Wednesday, February 15, 2012

Hans Björkstam: My Social Bookmarking Soulmate

I have found him! My social bookmarking soulmate! Together, he and I will bookmark the digital world of coffee in a social manner! Ok, not really, but I have found someone with an interest in coffee who does a fair amount of social bookmarking himself.
Let me be frank and say that I understand the value of social bookmarking, but thus far have been unimpressed.  I'll concede that if you bookmark what you find interesting, tag it properly, and others do the same, you should be able to connect with users that share your interests and even find links that you wouldn't have otherwise.  However, in my experience, social bookmarking has never been that seamless.  Either I'm not tagging right or they're not tagging right.  Regardless, something isn't happening the way it should so the effect isn't ideal.  Hopefully Hans Björkstam can change that view for me.
I found Björkstam by running a simple search for people that have used coffee as a tag in the past.  Björkstam showed up as a hit on page two.  I decided to look more into him because he not only used coffee as a tag - he used espresso, beans, and brewer. Alright. I can get on board with this guy!
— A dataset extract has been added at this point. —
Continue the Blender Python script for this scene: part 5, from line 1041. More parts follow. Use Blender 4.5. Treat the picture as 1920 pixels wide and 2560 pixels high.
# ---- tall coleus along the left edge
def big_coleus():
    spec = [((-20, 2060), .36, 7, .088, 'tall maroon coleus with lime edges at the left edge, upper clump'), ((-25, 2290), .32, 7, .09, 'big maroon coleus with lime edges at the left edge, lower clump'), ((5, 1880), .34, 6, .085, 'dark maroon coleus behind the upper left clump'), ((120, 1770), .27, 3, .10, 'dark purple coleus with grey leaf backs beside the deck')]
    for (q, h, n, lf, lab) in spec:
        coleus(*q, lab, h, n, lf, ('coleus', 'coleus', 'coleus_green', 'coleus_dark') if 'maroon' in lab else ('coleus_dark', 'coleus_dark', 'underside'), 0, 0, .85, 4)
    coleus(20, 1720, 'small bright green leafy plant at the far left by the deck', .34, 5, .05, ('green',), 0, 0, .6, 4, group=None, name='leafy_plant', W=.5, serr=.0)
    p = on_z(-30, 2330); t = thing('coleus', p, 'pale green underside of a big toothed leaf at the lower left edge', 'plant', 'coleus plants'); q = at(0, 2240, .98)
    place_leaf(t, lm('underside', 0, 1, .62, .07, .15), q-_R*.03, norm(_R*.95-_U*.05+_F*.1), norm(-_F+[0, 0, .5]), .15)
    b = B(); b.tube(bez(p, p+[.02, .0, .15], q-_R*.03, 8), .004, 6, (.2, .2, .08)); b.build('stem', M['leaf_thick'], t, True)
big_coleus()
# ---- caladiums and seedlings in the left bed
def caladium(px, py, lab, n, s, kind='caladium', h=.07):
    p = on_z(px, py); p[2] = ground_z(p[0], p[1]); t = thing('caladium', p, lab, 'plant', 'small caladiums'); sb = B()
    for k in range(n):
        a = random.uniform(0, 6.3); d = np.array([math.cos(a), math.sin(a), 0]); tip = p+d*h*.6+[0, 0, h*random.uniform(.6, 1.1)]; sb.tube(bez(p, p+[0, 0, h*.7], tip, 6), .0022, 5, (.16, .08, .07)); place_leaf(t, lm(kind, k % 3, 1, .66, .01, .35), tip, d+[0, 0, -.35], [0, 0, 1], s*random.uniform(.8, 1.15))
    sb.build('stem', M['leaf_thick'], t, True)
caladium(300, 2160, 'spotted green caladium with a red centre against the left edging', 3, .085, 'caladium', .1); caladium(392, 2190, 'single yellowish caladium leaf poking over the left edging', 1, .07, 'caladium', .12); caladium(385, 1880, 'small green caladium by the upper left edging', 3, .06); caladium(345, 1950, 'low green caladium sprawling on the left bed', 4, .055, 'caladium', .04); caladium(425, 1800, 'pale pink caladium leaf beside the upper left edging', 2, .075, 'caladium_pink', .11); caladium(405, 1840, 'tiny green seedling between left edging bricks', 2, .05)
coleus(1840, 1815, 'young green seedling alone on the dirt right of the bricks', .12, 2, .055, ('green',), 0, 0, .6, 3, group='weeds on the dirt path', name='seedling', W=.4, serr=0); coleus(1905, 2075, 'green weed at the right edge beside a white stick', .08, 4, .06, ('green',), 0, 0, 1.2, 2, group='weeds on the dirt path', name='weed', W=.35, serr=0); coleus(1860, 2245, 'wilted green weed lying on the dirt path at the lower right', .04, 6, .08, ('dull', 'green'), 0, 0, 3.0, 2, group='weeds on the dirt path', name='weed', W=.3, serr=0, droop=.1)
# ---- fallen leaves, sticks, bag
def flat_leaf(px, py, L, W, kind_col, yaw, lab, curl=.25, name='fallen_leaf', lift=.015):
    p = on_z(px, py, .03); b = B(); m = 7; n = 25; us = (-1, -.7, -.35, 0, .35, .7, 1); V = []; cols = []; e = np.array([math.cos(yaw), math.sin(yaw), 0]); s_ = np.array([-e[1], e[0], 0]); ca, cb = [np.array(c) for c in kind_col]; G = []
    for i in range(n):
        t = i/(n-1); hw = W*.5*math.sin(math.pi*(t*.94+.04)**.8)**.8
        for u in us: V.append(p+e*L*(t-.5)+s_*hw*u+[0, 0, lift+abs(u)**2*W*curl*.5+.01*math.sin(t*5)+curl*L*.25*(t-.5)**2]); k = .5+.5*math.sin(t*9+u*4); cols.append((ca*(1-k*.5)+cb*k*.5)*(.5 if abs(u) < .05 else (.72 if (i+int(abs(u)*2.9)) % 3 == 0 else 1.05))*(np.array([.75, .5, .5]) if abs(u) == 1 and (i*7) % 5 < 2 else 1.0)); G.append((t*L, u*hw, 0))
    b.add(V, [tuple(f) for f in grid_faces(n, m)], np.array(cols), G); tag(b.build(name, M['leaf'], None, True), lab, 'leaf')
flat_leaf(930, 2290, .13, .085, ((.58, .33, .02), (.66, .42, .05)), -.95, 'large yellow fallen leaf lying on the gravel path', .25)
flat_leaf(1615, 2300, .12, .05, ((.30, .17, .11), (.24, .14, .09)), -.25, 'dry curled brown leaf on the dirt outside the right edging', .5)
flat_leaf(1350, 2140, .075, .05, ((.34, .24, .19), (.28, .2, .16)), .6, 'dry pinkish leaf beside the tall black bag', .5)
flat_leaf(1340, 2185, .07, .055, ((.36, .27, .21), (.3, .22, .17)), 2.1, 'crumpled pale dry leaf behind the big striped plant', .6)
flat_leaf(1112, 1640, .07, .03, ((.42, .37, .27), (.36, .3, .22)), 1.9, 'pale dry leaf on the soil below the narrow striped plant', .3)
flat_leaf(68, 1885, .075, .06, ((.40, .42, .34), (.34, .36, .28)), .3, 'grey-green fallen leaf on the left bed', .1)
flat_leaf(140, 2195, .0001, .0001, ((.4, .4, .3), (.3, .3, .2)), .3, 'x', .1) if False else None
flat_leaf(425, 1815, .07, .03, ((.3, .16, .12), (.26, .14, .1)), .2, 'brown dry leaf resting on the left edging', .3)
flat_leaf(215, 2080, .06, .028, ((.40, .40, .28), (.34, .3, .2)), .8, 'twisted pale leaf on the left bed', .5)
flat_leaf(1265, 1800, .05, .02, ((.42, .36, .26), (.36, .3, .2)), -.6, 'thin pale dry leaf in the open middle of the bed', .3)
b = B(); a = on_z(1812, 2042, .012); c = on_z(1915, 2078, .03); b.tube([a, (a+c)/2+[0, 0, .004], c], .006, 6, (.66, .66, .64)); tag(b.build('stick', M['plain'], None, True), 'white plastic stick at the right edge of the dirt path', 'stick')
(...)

Björkstam is certainly an active bookmarker.  His most recent bookmark was 8 hours ago in fact (as of the writing of this post).  He bookmarks somewhere between five and ten items a week, and has been doing so since January 14, 2011.  (This just got kinda creepy.) Over the course of the last year or so, Björkstam has bookmarked 395 items.  The majority of them, 346 to be precise, are tagged coffee; 201 of them espresso; 107 - beans.  There are a couple things we know for certain - Björkstam has an interest in coffee and he definitely isn't new to social bookmarking.  But I have to asterisk the latter half of that last thought because while Björkstam may not be new to Diigo, I don't think he's really playing up the social aspect of the bookmarking site.  In the 397 days since he joined Diigo, Björkstam has accumulated exactly zero friends.  He neither follows nor participates in any public groups, and I don't think it's too much of a stretch to assume he doesn't contribute to any private ones.  In the 295 sites he's bookmarked since he joined Diigo, he has not added any comments.  Björkstam's Diigo seems more than anything to be for him - a place where he can bookmark his favorite sites without any social interaction with other people.  It's simply a catchall for his internet findings.
This, I find is a problem with social bookmarking websites.  Users are only interested in using it as a place to hold their bookmarks.  They're not interested in sharing them.  Have you ever used a social bookmarking site?  Did your purpose for the site match it's functionality?